Students graduating with college debt is the topic of “A Steep Climb for Indebted College Grads” in the most recent issue of Business Week magazine.  It tells of the horror stories of students graduating with mountains of college debt… $50,000; $75,000; $100,000 in debt before they ever get a job.  This is insane!

Towards the end of the article, there is a story of one young woman who graduated with $160,000 in private loans alone… just for her bachelor’s degree.  I assume she probably has at least another $15,000 in public loans on top of that.  This has got to stop!  At least she had the maturity to say “I have to deal with the consequences.”

There are two demons to blame for this astronomical rise in student debt.

First… students really have no understanding of debt and what it does to you.  A few years ago, I was in a conversation with a student who asked me if $100,000 is a lot of money to borrow.  I had to do a double take at the question alone.  We need to better educate students on the nature of money.  Honestly, I think Rich Dad, Poor Dad by Robert Kiyosaki should be required reading in every high school.  I would be in far better shape if that book was available to me 25 years ago.

Second… the ideal of the “Best” college is killing our kids.  Students and parents alike have this perverse idea that there is only one “best” school for them, or only a handful.  Typically, this handful of schools comes out of some beauty pageant list, such as the “Best Colleges” issue of US News and World Report.  Students have got the idea that if they don’t get into one of only a small selection of colleges, then their future is shot.  Then when they do get into that one college, they put the rest of their life in hock to pay for it.

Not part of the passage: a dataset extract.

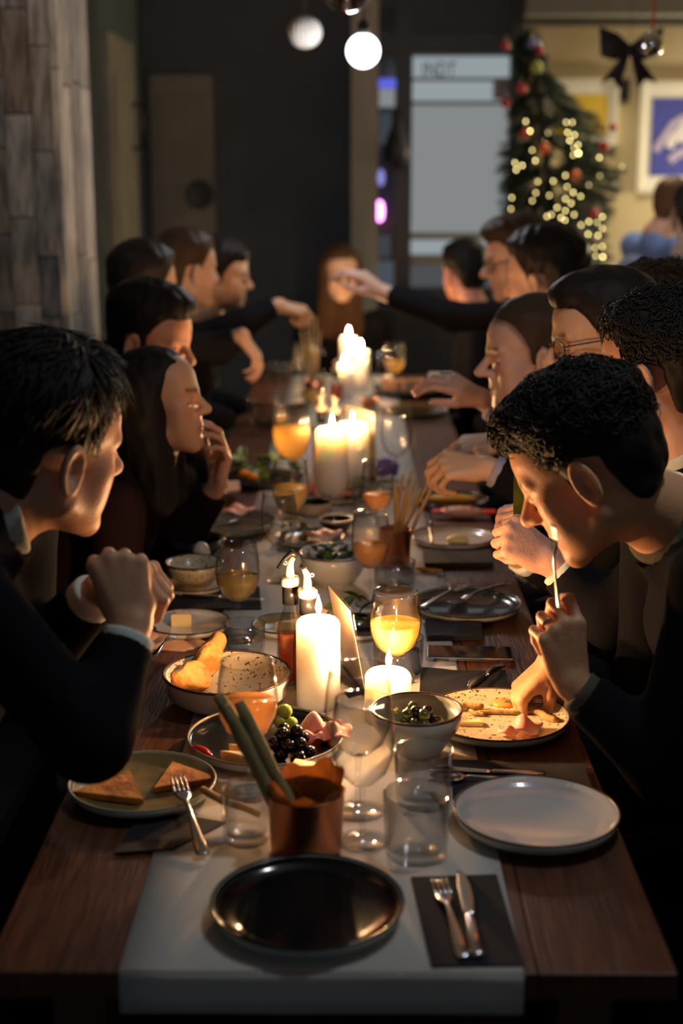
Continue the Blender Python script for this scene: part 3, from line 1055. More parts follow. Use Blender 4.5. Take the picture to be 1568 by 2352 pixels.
POSES = {
    'fist': ([(82, 92, 62)] * 4, [(.40, .75, -.50), (-.35, .70, -.62), (-.75, .40, -.50)]),
    'clasp': ([(66, 70, 40), (68, 74, 42), (70, 78, 44), (72, 82, 46)], [(.55, .75, -.35), (.10, .95, -.28), (-.30, .92, -.2)]),
    'hold': ([(38, 62, 38), (58, 78, 48), (70, 84, 52), (74, 86, 54)], [(.42, .78, -.46), (.05, .86, -.50), (-.05, .90, -.44)]),
    'pinch': ([(48, 40, 28), (54, 46, 30), (60, 52, 34), (66, 58, 38)], [(.40, .70, -.58), (.10, .80, -.58), (.10, .88, -.46)]),
    'drape': ([(22, 34, 20), (26, 38, 22), (30, 42, 24), (34, 46, 28)], [(.50, .80, -.34), (.30, .90, -.30), (.24, .94, -.24)]),
    'rest': ([(14, 24, 14), (16, 26, 14), (18, 28, 16), (20, 30, 18)], [(.62, .74, -.26), (.45, .86, -.22), (.34, .92, -.18)]),
}
def hand_prims(pose, sx, spread=1.0):
    fl, th = POSES[pose]
    palm, fing = [], []
    for (kx, ky, seg, r), f in zip(FING, fl):
        palm.append(((kx * .45 * sx, .012, 0), (kx * sx, ky, 0), .0125, r + .0022))
        pos = np.array([kx * sx, ky, 0.0])
        ang = 0
        sp = kx * 3.2 * spread * sx
        rr = r
        for s, a in zip(seg, f):
            ang += math.radians(a)
            dr = np.array([sp * math.cos(ang) * .8, math.cos(ang), -math.sin(ang)])
            dr /= np.linalg.norm(dr)
            nx = pos + dr * s
            fing.append((pos, nx, rr, rr * .93))
            pos, rr = nx, rr * .92
    pos = np.array([.016 * sx, .018, -.006])
    rr = .0135
    for s, dr in zip((.044, .034, .026), th):
        dr = np.array([dr[0] * sx, dr[1], dr[2]])
        dr /= np.linalg.norm(dr)
        nx = pos + dr * s
        (palm if rr > .012 else fing).append((pos, nx, rr, rr * .82))
        pos, rr = nx, rr * .82
    palm.append(((.016 * sx, .030, -.010), (.022 * sx, .052, -.008), .014, .011))
    palm.append(((-.018 * sx, .024, -.008), (-.020 * sx, .060, -.005), .013, .010))
    return palm, fing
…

NEWSFLASH — There is no “Best” college.  There is only the best colleges for you.  Notice that colleges is plural, not singular.

This expectation of only one or two schools are the right schools is absurd and must come to an end.  There are over 3,000 colleges and universities in the United States.  It is a very easy process to find 6 to 10 very good fit schools for any student at a bare minimum.  And these schools will not break the bank when the student graduates.

I challenge all of the parents, students, guidance counselors and teachers reading this post to take a stand against these two pervasive problems.